Pakistan to sign nuclear plant deal in China
Reuters, Islamabad
Pakistan is expected to finalise a deal with China for the construction of a nuclear power plant, officials said Sunday, the second such plant to be built with the help of Beijing. The agreement for the construction of the 300 megawatt nuclear power plant is expected to be signed during the visit of Pakistani President Pervez Musharraf to China. "Yes, absolutely there is a possibility," Foreign Office spokesman Masood Khan told Reuters when asked whether the agreement would be finalised during the visit. The nuclear plant will be constructed at Chashma on the banks of the Indus River, around 170 miles south of Islamabad and alongside the first plant that China helped to build, which has a similar capacity. Khan said China had agreed in principle to build a second nuclear power plant during the visit of Prime Minister Zafarullah Khan Jamali to Beijing in March.

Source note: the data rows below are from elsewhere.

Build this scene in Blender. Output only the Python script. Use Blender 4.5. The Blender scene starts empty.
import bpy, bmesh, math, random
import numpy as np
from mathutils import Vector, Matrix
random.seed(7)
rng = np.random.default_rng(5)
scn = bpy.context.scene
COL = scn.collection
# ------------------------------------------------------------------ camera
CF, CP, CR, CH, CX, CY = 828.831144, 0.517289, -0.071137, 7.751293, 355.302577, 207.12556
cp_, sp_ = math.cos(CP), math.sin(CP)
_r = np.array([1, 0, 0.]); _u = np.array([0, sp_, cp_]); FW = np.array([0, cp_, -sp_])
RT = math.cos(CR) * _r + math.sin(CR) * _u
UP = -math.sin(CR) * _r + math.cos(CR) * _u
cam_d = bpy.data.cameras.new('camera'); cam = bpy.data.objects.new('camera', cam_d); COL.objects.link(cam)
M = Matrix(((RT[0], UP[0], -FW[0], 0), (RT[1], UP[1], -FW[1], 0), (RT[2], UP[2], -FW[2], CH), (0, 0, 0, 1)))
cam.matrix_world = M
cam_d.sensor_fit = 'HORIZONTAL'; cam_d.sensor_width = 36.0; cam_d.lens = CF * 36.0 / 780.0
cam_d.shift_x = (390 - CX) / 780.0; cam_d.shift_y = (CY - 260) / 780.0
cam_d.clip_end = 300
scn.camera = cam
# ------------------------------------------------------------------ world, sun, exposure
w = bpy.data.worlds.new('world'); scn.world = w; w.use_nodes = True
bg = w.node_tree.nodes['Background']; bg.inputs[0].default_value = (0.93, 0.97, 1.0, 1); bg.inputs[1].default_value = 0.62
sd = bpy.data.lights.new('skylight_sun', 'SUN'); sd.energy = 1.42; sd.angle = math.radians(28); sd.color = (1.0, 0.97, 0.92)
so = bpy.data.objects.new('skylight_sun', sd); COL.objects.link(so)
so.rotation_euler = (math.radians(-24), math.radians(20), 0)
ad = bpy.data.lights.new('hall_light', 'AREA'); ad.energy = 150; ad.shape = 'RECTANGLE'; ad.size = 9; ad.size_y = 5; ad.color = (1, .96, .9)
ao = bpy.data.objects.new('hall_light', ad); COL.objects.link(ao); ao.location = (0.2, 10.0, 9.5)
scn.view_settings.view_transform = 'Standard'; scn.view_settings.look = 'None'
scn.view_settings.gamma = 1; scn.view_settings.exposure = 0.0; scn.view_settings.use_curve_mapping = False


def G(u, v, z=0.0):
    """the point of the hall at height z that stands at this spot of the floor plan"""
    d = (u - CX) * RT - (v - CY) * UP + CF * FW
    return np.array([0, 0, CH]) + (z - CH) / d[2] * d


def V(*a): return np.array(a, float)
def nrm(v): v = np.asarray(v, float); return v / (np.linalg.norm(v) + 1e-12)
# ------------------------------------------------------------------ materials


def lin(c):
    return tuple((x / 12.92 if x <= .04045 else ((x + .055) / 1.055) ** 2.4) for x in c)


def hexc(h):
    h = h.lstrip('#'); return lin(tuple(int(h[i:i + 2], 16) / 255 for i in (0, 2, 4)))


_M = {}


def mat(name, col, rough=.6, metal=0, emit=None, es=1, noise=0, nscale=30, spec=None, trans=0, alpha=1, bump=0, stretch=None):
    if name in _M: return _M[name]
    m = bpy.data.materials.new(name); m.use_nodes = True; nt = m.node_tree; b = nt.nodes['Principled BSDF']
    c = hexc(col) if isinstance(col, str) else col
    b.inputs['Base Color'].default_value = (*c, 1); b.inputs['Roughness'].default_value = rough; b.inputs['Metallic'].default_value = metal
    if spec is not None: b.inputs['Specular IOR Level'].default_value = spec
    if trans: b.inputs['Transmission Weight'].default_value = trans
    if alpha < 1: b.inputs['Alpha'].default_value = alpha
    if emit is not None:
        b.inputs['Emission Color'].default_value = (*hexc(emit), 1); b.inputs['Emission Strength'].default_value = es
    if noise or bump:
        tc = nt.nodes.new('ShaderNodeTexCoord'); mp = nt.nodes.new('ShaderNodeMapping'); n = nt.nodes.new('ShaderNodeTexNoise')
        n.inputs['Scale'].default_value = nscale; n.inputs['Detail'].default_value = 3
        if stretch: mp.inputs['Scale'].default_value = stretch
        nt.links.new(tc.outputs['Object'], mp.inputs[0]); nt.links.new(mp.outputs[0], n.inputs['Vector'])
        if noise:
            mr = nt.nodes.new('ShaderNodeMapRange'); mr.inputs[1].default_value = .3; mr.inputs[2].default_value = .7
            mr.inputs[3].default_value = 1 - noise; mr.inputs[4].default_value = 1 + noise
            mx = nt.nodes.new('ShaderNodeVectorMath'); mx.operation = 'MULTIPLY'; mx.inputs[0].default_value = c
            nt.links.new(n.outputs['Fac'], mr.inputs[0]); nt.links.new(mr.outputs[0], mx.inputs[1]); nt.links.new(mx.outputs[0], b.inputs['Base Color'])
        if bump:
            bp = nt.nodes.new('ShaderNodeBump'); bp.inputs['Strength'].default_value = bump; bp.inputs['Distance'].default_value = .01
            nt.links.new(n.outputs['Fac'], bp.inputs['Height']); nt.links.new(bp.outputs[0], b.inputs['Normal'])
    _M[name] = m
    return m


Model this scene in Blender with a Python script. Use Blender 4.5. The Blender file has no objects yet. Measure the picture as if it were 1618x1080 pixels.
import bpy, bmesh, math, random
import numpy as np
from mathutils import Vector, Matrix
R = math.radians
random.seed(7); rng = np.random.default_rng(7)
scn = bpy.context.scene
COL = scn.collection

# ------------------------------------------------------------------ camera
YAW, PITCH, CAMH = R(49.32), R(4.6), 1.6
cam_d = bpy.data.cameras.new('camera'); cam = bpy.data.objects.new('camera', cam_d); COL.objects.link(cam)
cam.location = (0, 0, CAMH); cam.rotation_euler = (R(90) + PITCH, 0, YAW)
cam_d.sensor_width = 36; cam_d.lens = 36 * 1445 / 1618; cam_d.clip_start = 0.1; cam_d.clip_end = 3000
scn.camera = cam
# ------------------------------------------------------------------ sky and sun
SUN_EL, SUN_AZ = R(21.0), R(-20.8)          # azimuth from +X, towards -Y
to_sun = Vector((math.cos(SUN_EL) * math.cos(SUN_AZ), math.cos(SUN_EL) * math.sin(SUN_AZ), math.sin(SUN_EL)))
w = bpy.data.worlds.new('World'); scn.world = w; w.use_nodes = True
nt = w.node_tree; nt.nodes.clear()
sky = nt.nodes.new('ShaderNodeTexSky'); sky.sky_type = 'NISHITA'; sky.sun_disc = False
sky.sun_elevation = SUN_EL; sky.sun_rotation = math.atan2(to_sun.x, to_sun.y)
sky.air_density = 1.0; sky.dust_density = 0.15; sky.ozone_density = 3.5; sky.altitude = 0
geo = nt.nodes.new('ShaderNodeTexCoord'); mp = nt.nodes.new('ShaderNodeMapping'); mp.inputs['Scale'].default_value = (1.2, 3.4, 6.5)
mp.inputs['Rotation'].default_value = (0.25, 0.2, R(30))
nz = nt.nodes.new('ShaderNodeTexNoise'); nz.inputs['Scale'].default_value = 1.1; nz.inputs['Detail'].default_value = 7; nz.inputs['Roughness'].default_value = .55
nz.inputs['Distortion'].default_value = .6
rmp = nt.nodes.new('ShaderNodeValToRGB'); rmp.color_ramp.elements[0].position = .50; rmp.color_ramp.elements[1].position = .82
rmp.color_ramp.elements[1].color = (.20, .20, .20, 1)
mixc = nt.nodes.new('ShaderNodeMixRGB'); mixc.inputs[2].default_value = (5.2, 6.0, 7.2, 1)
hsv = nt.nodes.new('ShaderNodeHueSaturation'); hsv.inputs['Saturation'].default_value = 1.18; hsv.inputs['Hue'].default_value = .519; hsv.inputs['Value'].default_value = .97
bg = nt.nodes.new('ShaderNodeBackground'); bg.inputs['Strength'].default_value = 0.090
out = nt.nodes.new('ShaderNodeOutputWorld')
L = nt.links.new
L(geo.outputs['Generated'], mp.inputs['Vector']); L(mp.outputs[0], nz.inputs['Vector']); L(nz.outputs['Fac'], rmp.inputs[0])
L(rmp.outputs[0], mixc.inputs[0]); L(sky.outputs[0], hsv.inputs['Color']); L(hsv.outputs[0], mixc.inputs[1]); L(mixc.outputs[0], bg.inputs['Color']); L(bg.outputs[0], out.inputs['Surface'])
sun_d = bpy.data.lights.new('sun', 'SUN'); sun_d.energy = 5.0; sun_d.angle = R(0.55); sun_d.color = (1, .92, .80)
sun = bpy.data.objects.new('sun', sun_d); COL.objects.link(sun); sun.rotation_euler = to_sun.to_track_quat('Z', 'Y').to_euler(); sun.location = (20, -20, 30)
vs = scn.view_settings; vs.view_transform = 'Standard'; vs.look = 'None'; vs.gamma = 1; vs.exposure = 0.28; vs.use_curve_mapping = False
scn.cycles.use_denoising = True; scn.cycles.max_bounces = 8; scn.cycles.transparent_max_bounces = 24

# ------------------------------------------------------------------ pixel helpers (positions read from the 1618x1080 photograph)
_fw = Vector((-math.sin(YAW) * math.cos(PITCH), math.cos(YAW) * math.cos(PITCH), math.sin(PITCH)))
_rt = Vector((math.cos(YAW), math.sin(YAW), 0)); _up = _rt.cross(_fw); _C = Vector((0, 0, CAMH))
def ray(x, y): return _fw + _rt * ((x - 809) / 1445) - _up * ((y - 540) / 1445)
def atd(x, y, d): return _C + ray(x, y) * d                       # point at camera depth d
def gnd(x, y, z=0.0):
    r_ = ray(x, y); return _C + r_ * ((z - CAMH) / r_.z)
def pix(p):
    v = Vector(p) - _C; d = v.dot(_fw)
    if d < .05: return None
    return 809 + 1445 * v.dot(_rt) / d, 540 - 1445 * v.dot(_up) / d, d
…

He said the financing details of the project had yet to be worked out. Energy experts say the project is estimated to cost $600 million and will take at least six years to complete. The first Chashma nuclear power plant was built in 1999 and was connected to the national power grid in early 2000. The United States has repeatedly urged China to halt nuclear cooperation with Pakistan, but both Beijing and Islamabad say they are not working together for military purposes. Khan said the nuclear power plant would be constructed under the safeguards of the International Atomic Energy Agency. "It will be meant for civilian use of nuclear energy." Pakistan set up its first nuclear power station in 1972 in the port city of Karachi with Canadian help. The Karachi plant has a capacity of 137 megawatts. Western countries, under pressure from the United States, later halted nuclear cooperation with Pakistan, suspecting that Islamabad was clandestinely developing nuclear weapons. Pakistan vowed to go nuclear after rival India exploded its first nuclear device in 1974. Pakistan conducted five nuclear tests just weeks after India carried out three such tests in May 1998. Beijing is the main supplier of military hardware to Islamabad. Musharraf's three-day visit to China ending on Tuesday comes on the heels of unprecedented joint naval exercises between the two countries.